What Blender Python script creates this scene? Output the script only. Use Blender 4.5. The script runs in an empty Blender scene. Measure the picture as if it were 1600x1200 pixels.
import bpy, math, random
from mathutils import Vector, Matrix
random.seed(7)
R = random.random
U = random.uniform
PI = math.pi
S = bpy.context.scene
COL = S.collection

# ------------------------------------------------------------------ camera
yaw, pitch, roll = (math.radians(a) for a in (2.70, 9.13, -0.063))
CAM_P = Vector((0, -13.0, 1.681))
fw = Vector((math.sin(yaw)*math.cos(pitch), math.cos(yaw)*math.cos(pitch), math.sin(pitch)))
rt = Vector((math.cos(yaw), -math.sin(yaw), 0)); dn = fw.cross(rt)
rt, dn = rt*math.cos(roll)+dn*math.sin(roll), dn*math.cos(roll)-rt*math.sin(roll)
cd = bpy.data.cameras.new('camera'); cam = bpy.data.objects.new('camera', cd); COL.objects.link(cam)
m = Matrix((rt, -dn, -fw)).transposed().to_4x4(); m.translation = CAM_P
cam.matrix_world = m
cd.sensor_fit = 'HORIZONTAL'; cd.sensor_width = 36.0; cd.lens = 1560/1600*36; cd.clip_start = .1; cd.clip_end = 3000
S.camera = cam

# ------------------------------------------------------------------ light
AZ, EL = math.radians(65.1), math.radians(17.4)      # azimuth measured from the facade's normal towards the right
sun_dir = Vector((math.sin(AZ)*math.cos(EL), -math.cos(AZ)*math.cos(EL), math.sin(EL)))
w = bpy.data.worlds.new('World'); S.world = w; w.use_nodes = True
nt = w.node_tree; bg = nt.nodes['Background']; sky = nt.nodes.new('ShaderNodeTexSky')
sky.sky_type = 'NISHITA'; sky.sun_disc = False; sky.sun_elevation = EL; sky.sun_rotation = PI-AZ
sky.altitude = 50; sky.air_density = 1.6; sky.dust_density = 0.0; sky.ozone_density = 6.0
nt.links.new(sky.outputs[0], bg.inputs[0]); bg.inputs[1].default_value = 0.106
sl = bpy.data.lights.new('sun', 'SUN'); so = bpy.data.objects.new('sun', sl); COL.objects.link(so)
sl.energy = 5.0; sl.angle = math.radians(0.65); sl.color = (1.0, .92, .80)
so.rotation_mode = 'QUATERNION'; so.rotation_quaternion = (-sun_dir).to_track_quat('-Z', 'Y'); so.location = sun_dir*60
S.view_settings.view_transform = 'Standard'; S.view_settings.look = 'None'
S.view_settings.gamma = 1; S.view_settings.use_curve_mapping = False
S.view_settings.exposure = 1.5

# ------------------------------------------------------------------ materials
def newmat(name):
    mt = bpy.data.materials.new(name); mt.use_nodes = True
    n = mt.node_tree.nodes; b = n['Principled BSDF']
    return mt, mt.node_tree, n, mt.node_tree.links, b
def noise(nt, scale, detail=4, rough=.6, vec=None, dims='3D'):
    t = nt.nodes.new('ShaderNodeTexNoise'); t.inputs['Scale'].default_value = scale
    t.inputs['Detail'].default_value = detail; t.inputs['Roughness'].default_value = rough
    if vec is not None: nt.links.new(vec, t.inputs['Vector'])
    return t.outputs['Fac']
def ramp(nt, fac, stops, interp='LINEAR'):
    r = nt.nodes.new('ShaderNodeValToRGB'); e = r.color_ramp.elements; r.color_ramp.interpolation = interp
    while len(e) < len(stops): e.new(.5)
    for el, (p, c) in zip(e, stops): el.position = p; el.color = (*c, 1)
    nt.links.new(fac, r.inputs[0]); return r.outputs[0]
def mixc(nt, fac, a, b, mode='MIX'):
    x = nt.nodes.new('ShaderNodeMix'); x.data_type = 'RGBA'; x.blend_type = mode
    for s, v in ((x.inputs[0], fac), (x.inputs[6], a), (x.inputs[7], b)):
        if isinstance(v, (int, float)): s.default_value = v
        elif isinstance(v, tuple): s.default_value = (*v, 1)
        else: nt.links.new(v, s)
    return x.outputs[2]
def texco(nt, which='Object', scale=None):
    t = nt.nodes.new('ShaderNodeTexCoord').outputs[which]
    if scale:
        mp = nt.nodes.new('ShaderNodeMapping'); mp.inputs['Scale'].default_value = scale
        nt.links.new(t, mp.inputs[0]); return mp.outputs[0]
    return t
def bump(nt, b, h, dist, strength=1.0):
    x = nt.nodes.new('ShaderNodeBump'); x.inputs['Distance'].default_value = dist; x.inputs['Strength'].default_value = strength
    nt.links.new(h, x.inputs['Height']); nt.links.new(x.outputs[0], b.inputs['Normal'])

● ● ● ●

■ **WHAT IS NEEDED**: Output the listing above exactly as it appears.

■ **SOLVED PROBLEM**:
What Blender Python script creates this scene? Output the script only. Use Blender 4.5. The script runs in an empty Blender scene. Measure the picture as if it were 1600x1200 pixels.
import bpy, math, random
from mathutils import Vector, Matrix
random.seed(7)
R = random.random
U = random.uniform
PI = math.pi
S = bpy.context.scene
COL = S.collection

# ------------------------------------------------------------------ camera
yaw, pitch, roll = (math.radians(a) for a in (2.70, 9.13, -0.063))
CAM_P = Vector((0, -13.0, 1.681))
fw = Vector((math.sin(yaw)*math.cos(pitch), math.cos(yaw)*math.cos(pitch), math.sin(pitch)))
rt = Vector((math.cos(yaw), -math.sin(yaw), 0)); dn = fw.cross(rt)
rt, dn = rt*math.cos(roll)+dn*math.sin(roll), dn*math.cos(roll)-rt*math.sin(roll)
cd = bpy.data.cameras.new('camera'); cam = bpy.data.objects.new('camera', cd); COL.objects.link(cam)
m = Matrix((rt, -dn, -fw)).transposed().to_4x4(); m.translation = CAM_P
cam.matrix_world = m
cd.sensor_fit = 'HORIZONTAL'; cd.sensor_width = 36.0; cd.lens = 1560/1600*36; cd.clip_start = .1; cd.clip_end = 3000
S.camera = cam

# ------------------------------------------------------------------ light
AZ, EL = math.radians(65.1), math.radians(17.4)      # azimuth measured from the facade's normal towards the right
sun_dir = Vector((math.sin(AZ)*math.cos(EL), -math.cos(AZ)*math.cos(EL), math.sin(EL)))
w = bpy.data.worlds.new('World'); S.world = w; w.use_nodes = True
nt = w.node_tree; bg = nt.nodes['Background']; sky = nt.nodes.new('ShaderNodeTexSky')
sky.sky_type = 'NISHITA'; sky.sun_disc = False; sky.sun_elevation = EL; sky.sun_rotation = PI-AZ
sky.altitude = 50; sky.air_density = 1.6; sky.dust_density = 0.0; sky.ozone_density = 6.0
nt.links.new(sky.outputs[0], bg.inputs[0]); bg.inputs[1].default_value = 0.106
sl = bpy.data.lights.new('sun', 'SUN'); so = bpy.data.objects.new('sun', sl); COL.objects.link(so)
sl.energy = 5.0; sl.angle = math.radians(0.65); sl.color = (1.0, .92, .80)
so.rotation_mode = 'QUATERNION'; so.rotation_quaternion = (-sun_dir).to_track_quat('-Z', 'Y'); so.location = sun_dir*60
S.view_settings.view_transform = 'Standard'; S.view_settings.look = 'None'
S.view_settings.gamma = 1; S.view_settings.use_curve_mapping = False
S.view_settings.exposure = 1.5

# ------------------------------------------------------------------ materials
def newmat(name):
    mt = bpy.data.materials.new(name); mt.use_nodes = True
    n = mt.node_tree.nodes; b = n['Principled BSDF']
    return mt, mt.node_tree, n, mt.node_tree.links, b
def noise(nt, scale, detail=4, rough=.6, vec=None, dims='3D'):
    t = nt.nodes.new('ShaderNodeTexNoise'); t.inputs['Scale'].default_value = scale
    t.inputs['Detail'].default_value = detail; t.inputs['Roughness'].default_value = rough
    if vec is not None: nt.links.new(vec, t.inputs['Vector'])
    return t.outputs['Fac']
def ramp(nt, fac, stops, interp='LINEAR'):
    r = nt.nodes.new('ShaderNodeValToRGB'); e = r.color_ramp.elements; r.color_ramp.interpolation = interp
    while len(e) < len(stops): e.new(.5)
    for el, (p, c) in zip(e, stops): el.position = p; el.color = (*c, 1)
    nt.links.new(fac, r.inputs[0]); return r.outputs[0]
def mixc(nt, fac, a, b, mode='MIX'):
    x = nt.nodes.new('ShaderNodeMix'); x.data_type = 'RGBA'; x.blend_type = mode
    for s, v in ((x.inputs[0], fac), (x.inputs[6], a), (x.inputs[7], b)):
        if isinstance(v, (int, float)): s.default_value = v
        elif isinstance(v, tuple): s.default_value = (*v, 1)
        else: nt.links.new(v, s)
    return x.outputs[2]
def texco(nt, which='Object', scale=None):
    t = nt.nodes.new('ShaderNodeTexCoord').outputs[which]
    if scale:
        mp = nt.nodes.new('ShaderNodeMapping'); mp.inputs['Scale'].default_value = scale
        nt.links.new(t, mp.inputs[0]); return mp.outputs[0]
    return t
def bump(nt, b, h, dist, strength=1.0):
    x = nt.nodes.new('ShaderNodeBump'); x.inputs['Distance'].default_value = dist; x.inputs['Strength'].default_value = strength
    nt.links.new(h, x.inputs['Height']); nt.links.new(x.outputs[0], b.inputs['Normal'])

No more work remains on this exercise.